Deploying Stateless Functions in Solidity

As the blockchain ecosystem evolves, we continually explore new ways to optimize smart contract design, often with a strong focus on gas efficiency and minimizing state dependencies. Solidity is inherently object-oriented, with the absence of support for standalone, stateless functions — functions that operate independently, without the need for the enforced object-oriented structures.

Why Solidity Doesn't Support Standalone Functions

Solidity’s object-oriented design dictates that functions must exist within a contract or library. This structure is advantageous in scenarios that involve complex state manipulation, but it limits developers who need highly optimized, stateless functions for tasks such as cryptographic computations, where state variables and object-oriented design may not be necessary.

Some smart contract languages, like Stylus, allow "bytes in, bytes out" functions to operate as standalone, stateless functions. These functions process input data, produce an output, and return a result directly — ideal for operations that don’t need to retain state between calls. Stylus documentation provides an example use case:

If your smart contract just has one primary function, like computing a cryptographic hash, this can be a great model because it…acts like a pure function or Unix-style app.

In Solidity, however, this structure is not yet possible. Let’s look at a few reasons why introducing standalone functions in Solidity could benefit developers.

Use Case: ZK Verifiers

One potential use case for standalone functions is Zero-Knowledge (ZK) verification. A ZK verifier is a function that checks the validity of a proof without revealing the underlying information.
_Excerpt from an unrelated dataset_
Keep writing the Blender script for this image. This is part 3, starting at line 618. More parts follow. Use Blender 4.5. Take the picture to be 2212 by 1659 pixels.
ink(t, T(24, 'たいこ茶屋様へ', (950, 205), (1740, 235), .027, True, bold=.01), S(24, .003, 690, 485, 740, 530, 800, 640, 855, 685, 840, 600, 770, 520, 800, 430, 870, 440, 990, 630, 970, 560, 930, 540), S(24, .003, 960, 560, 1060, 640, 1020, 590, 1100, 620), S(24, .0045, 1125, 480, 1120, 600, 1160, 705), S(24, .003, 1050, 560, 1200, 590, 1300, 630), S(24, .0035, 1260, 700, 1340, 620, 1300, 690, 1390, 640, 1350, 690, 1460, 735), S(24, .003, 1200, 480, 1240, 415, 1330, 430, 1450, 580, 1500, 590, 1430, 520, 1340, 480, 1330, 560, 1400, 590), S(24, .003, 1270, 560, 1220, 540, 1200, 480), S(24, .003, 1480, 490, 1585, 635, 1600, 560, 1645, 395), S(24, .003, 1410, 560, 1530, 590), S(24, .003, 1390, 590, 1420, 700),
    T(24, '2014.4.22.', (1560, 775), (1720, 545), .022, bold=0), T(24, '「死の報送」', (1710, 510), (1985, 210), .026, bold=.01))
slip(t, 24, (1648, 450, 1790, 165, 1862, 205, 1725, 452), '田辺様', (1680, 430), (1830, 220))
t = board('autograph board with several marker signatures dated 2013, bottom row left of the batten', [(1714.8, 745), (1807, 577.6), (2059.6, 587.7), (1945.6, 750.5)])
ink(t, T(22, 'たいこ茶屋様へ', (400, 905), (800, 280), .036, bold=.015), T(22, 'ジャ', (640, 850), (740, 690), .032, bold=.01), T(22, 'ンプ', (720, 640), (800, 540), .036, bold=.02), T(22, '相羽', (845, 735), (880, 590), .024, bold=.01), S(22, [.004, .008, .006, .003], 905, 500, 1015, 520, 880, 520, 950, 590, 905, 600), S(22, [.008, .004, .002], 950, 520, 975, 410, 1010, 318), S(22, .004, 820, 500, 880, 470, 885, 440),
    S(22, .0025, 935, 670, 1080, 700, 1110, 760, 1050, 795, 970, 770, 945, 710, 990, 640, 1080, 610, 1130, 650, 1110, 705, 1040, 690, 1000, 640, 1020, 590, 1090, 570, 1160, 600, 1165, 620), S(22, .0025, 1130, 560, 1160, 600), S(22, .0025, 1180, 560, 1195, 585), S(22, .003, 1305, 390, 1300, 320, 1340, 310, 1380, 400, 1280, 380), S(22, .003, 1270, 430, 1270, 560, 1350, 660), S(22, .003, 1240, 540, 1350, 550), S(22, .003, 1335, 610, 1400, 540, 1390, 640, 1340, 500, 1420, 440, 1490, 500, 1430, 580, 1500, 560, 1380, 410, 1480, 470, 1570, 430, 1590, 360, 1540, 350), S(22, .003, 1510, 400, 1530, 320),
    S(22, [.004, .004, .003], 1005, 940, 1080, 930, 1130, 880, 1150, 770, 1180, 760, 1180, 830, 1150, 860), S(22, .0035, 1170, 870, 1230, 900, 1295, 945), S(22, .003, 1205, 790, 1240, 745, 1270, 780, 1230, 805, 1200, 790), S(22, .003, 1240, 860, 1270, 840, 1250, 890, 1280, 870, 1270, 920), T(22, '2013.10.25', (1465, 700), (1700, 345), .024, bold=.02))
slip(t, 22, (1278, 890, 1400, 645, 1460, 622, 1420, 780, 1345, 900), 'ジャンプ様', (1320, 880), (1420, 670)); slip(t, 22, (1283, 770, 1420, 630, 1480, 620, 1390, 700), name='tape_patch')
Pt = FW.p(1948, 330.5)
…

Consider a ZK verifier function designed to check the balance of an account on a different layer, such as L2, from the current layer (L1). This function would ideally operate independently as a pure function, taking input in the form of a proof and returning a verification result (true or false). It doesn’t require access to a broader contract state, making it an ideal candidate for a standalone deployment.

For instance, suppose we wanted to verify a storage value or balance of an account from Layer 2 (L2) on Layer 1 (L1). The logic could be encapsulated in a function that accepts input bytes (proof data) and returns a boolean indicating whether the verification was successful. This setup ensures that the function remains stateless, focusing only on verification logic.

Benefits of Standalone Stateless Functions

Allowing standalone functions would streamline the deployment of ZK verifiers and similar utilities by reducing overhead associated with the contract model. Here are some of the specific advantages:

1. Gas Efficiency: When we only care about a single function’s logic, deploying it in isolation allows us to skip extra steps like signature hash matching and contract state initialization. In a scenario where gas optimization is crucial, the reduction in processing overhead can lead to tangible savings.

2. Simplicity in Design: For specific use cases, such as cryptographic hash calculations or ZK proofs, the complexity of a full contract might be unnecessary. A simpler function model would make these utilities easier to design, test, and deploy.

3. Modularization and Reusability: Standalone functions allow for reusable, modularized code. Developers could deploy standalone verifier functions as libraries, reducing the need to recompile similar verification logic across multiple contracts.

Example Design

An imagination of how Solidity can implement a standalone bytes in bytes out function. (👉 gist)

// SPDX-License-Identifier: UNLICENSED
pragma solidity ^0.8.20;

// @dev Standalone myVerifier function written in Solidity
function myVerifier(uint256 magicNumber) pure returns (uint256) {
    return magicNumber;
}

Note that the compiler does not allow compiling such function, however, I wrote a Yul object that I can compile and deploy. This code compiles to the following deployment calldata: 0x60808060405234601757601c9081601d823930815050f35b600080fdfe6080806040526020361015601257600080fd5b6020906000358152f3

object "bytes_in_bytes_out" {
    // function constructor
    code {
        {
            let _1 := memoryguard(0x80)
            mstore(64, _1)
            if callvalue() { revert(0, 0) }
            let _2 := datasize("myVerifier")
            codecopy(_1, dataoffset("myVerifier"), _2)
            setimmutable(_1, "funcrary_deploy_address", address())
            return(_1, _2)
        }
    }
    // the actual function object
    object "myVerifier" {
        code {
            // take in a uint256 and return it
            let _1 := memoryguard(0x80)
            mstore(64, _1)
            // make sure that the calldatasize is 32 bytes, i.e., ensure we passed a valid uint256
            if iszero(lt(calldatasize(), 32)) {
                // load calldata from pos 0
                mstore(_1, calldataload(0))
                // return 32 bytes from memory at 0x80
                return(_1, 32)
            }
            // revert if calldata is invalid
            revert(0,0)
        }
    }
}

Now we can call the function from a contract like so:

import { myVerifier } from "./myVerifier.sol";

contract L1Verifier {
    myVerifier _myVerifier;

    constructor(myVerifier myVerifier_) {
        _myVerifier = myVerifier_;
    }
    
    // @dev returns 42
    function isValidProof() external returns(uint256) {
        return _myVerifier(42);
    }
}

Disclaimer: This article is not a finalized design proposal but rather an exploration of what might be possible if Solidity’s function model evolved.